*THE EXERCISE*. Tally the lines below that contain the word "part", and give only that number.

*INFORMATION PROVIDED*.
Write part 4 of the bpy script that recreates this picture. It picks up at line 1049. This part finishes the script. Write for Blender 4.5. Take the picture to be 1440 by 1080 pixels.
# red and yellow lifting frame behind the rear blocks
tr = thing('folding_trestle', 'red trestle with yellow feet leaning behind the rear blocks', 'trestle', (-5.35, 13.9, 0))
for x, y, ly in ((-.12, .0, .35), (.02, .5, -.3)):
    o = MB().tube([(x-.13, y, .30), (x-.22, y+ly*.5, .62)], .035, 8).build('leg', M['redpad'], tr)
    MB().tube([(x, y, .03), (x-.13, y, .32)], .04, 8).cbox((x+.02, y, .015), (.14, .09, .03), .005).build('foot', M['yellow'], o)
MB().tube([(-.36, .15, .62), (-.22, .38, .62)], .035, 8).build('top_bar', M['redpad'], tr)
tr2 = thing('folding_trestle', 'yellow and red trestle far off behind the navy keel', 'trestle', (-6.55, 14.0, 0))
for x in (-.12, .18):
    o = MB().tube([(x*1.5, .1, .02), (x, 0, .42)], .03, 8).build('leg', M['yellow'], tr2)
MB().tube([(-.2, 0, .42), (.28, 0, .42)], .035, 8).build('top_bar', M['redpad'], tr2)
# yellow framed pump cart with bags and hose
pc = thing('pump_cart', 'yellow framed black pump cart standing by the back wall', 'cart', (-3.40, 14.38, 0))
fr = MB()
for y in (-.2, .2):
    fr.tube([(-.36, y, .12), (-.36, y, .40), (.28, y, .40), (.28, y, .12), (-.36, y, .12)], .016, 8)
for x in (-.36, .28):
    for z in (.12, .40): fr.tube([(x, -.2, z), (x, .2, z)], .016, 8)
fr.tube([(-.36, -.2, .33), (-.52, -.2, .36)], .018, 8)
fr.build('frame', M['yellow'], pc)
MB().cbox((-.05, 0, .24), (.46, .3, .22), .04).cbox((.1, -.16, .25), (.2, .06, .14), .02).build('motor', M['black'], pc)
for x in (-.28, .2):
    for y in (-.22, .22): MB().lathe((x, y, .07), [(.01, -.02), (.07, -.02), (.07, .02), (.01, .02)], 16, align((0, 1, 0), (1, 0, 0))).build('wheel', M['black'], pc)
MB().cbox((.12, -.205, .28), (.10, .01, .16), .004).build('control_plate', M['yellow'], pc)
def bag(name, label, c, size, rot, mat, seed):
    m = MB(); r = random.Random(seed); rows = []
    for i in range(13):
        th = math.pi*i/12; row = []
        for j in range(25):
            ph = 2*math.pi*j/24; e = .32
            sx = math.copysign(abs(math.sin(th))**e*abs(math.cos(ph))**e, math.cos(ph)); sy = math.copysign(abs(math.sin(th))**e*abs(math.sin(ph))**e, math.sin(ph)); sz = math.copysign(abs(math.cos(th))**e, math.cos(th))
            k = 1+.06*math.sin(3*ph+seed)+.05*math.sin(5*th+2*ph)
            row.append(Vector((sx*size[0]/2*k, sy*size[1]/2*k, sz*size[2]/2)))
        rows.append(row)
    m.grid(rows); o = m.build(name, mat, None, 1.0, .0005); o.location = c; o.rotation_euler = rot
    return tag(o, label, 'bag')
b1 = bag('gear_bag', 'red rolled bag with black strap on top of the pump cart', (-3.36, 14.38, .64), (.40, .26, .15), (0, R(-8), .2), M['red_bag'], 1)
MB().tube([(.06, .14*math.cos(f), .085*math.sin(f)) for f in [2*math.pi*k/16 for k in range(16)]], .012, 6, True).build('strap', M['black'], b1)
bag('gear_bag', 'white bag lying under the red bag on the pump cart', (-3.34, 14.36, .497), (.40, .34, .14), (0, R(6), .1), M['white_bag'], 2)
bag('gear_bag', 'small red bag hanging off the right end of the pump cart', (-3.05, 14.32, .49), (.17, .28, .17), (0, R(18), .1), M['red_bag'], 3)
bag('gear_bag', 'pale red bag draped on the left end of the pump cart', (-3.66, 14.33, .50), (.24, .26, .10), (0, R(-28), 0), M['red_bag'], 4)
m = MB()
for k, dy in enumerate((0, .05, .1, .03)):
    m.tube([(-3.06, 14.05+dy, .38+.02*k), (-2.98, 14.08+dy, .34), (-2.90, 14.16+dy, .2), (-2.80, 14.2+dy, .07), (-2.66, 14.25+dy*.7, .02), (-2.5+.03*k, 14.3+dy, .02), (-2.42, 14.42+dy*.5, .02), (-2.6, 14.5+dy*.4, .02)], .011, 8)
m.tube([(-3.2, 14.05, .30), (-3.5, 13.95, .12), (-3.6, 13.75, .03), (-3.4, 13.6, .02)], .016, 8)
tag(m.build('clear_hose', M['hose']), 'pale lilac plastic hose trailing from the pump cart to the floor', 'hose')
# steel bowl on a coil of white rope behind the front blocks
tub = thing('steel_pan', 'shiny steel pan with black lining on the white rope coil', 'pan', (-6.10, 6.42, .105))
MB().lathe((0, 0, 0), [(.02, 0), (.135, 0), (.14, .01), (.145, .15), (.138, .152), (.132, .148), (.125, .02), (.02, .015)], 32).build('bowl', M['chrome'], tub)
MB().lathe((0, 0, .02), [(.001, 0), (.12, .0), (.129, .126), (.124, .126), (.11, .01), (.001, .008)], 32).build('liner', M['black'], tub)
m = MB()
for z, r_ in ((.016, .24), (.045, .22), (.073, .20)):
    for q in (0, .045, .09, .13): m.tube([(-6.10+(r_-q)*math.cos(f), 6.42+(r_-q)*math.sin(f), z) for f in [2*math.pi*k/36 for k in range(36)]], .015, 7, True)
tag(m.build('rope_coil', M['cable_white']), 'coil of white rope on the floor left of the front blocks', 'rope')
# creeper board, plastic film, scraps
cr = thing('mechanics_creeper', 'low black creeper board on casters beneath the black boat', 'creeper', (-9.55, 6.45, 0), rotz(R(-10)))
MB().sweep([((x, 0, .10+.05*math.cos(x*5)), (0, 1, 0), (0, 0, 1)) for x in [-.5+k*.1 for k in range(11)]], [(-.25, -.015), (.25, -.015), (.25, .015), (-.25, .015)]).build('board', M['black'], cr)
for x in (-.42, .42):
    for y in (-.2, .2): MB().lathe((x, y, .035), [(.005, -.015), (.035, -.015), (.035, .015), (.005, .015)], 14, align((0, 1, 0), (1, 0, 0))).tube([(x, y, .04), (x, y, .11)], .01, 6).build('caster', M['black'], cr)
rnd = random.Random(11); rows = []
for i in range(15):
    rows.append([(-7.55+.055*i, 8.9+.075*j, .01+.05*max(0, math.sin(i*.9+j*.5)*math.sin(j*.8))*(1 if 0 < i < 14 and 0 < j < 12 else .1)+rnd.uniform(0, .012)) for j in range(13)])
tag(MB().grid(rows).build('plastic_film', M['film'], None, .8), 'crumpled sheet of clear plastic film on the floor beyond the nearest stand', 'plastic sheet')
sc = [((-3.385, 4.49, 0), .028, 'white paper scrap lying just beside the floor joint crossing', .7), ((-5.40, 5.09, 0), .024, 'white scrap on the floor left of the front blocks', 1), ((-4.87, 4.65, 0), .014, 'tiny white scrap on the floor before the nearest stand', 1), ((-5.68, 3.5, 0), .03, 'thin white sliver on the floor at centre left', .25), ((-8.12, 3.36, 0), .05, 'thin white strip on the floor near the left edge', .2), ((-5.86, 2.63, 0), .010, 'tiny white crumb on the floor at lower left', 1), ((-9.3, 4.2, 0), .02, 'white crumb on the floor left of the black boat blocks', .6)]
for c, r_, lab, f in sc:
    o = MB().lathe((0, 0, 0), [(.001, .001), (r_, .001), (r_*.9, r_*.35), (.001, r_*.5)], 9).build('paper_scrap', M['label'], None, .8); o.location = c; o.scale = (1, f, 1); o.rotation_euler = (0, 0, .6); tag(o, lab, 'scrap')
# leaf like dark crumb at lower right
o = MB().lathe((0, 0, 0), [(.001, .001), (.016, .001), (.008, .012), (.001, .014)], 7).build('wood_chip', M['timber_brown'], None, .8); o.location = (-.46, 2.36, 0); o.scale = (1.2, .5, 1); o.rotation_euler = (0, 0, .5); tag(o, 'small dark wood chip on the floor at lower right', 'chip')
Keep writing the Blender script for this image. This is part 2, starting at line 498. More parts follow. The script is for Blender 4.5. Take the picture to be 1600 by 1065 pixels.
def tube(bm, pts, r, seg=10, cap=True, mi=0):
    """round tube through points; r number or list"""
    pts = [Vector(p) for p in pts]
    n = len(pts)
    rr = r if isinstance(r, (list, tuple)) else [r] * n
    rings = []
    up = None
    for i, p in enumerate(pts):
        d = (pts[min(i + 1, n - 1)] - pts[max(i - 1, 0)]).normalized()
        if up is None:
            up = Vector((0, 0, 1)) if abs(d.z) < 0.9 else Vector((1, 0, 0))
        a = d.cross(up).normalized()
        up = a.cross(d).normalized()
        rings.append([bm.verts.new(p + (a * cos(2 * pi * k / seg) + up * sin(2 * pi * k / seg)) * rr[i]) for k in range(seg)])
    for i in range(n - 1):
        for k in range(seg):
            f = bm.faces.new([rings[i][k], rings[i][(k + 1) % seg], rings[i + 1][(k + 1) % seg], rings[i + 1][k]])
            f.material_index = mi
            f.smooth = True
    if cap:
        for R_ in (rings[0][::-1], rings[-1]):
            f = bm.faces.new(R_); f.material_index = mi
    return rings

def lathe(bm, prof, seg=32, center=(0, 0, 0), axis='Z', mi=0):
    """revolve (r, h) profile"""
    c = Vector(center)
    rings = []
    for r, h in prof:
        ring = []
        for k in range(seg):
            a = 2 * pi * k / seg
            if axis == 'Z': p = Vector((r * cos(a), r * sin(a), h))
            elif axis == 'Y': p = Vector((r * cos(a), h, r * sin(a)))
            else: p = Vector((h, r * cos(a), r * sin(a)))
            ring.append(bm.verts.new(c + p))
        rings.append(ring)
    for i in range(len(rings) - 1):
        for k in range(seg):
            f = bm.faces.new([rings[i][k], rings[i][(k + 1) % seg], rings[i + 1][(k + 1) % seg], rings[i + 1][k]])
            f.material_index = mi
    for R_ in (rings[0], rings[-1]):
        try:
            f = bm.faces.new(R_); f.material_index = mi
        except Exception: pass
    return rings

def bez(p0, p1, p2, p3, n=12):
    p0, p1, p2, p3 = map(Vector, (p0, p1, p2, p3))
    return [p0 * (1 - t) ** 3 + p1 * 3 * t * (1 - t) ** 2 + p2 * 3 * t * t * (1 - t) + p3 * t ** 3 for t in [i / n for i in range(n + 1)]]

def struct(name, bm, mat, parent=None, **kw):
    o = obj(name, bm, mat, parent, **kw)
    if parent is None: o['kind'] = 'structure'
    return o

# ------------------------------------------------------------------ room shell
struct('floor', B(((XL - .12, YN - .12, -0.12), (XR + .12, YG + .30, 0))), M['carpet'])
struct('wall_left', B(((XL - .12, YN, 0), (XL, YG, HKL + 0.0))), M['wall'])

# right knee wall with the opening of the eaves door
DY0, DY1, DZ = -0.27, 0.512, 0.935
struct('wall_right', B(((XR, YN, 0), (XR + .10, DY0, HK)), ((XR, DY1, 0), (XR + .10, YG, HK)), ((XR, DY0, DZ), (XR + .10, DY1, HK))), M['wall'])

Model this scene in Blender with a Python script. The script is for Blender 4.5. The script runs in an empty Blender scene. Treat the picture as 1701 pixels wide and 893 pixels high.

*SOLUTION FOR THIS PROBLEM*. 2